3 questions with … photographer Andy Snow

Commercial photographer Andy Snow has aimed his camera lens at the beautiful and the interesting nearly all his life.

He has been doing it for a living in Dayton and beyond since the early 1980s. Frustrated with the breakneck pace of mid-70s radio and TV advertising, and then running a card and gift business, Snow looked anew at his cameras and wondered: “Why not?”

That was 1983. Clients since then have included Business Week, Forbes, Time — “virtually all of the magazines,” he said. He has also worked for Dayton Power & Light, NCR, General Electric, Procter & Gamble and many others. When clients needed a Midwestern photographer, Snow often got the call.

“I was kind of the guy in Ohio,” he said.

Snow describes himself as a “documentarian at heart,” and that comes through in his compilation pairing vivid photos of locales just after the Great Flood of 1913 with identical sites today, a work he calls “Watershed, Then & Now.”

That project — some of which can be seen at AndySnow.com — won a “Best of 2013” nod by the American Society of Media Photographers. But Snow has also been involved in dozens of other projects, including directing photography for the video of the Dayton-centric flagwaver “Where the Rivers Meet.” (If you haven’t seen that music video, check it out on You Tube right now. We’ll wait.)

We sat down with Snow at his Cooper Lofts condo recently to talk about what kept him anchored to the camera and anchored to the Gem City. This is an edited, condensed transcript.

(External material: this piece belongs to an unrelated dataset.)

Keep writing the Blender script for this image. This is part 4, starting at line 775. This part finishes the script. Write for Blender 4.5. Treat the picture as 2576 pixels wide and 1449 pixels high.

Q: What inspired you to get started as a commercial photographer?

Snow: "I started working for Dayton Power & Light, starting in 1983, really when I just put out the shingle and said, 'I'm 33 years old. I'll spend the rest of my life wondering, what if I don't try this now?'

“First my wife and I were in retail and wholesale. We made a little money, and I starting doing more and more photography again. I had started in college and graduate school. I came to Dayton to write radio and television ads for an agency, for Rike’s department store, which is where the Schuster Center is now …

“Actually when I was 14, I was a Boy Scout, and I went with a Brownie camera that I still have to Valley Forge (Pa.) for the (Scouts’) Jamboree, 50,000 Boy Scouts, no showers, in the middle of summer … in that trip, I took the Brownie and I took the pictures.”

Q: How did the music video “Where the Rivers Meet” come together? What was your role?

Snow: "I was the photography director. I was brought into the project. They did one last year by Playing for Change. It featured artists, dancers and musicians. It's called 'Where There is Love.' You can find that on You Tube. Those were (Dayton-area musicians and producers) Michael and Sandy Bashaw and (local filmmaker) David Sherman.

“Michael and Sandy Bashaw are part of (Dayton-based musical group) Puzzle of Light. David Sherman worked for Muse Machine for years and did some film work at Wright State, and he produced and directed that first video. They did a … fundraiser and in three days raised the money to go ahead and do the new one, ‘Where the Rivers Meet.’

“They just reached out to me and said, ‘Can you help us? We know you have good equipment. And you have the eye we want.’”

Q: We’re sitting in Cooper Lofts. When you first looked at living here, did you examine it with a photographer’s eye?

Snow: "I don't have any other way to look at it. It had the high ceiling. I have the light from the windows if I need it. I can shut it (the windows) down with the drapes and the blinds if I need to. Of course, the strobe lights are far more powerful anyway. They would wipe out any other ambient light …

“It’s just the perfect space. My kids are grown. Now, I love having my grandboys here. I have two little grandboys, and they love coming to grandpa’s house. It’s just like a big floor.

“I’m a real techno-geek. Wait till you see the man cave. The real studio is the computer room.”